What she uncovers, in a page-turning account, is a shocking whitewash of the true health effects, leading to the misleading narrative still in play that the impacts of Chernobyl were relatively minor. Her book exposes this great lie.
What was obvious was that the Chernobyl accident affected children, not only those in-vitro or already born when the accident occurred, but even generations to come. And these children needed help.
At first, aid groups — most famously Adi Roche’s Ireland-based Chernobyl Children International— sought to bring children out of Russia, Belarus and Ukraine for respites, known as “radiation vacations.”
But it soon became obvious that much needed to be done in-country, in particular in Belarus, the hardest hit of all by the radioactive fallout. British activist, Linda Walker, realized that not only did we need to bring the children out, we needed to bring humanitarian aid in.

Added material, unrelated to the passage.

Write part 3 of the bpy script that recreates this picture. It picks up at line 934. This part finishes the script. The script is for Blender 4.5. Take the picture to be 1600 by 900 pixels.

Walker set up Chernobyl Children’s Project (UK) in 1995 and, even before the first group of children arrived for a holiday in the UK, a reconditioned ambulance loaded with humanitarian aid supplies had been shipped to Belarus. Since then, the organization has supported children’s hospices, trained orphanage staff, and continued to deliver ambulances and humanitarian aid to Belarus.
CCP (UK) also runs a foster care training program which has helped to get children out of the orphanages and into local families. Walker won the Nuclear Free Future Award for “Solutions” in 2018.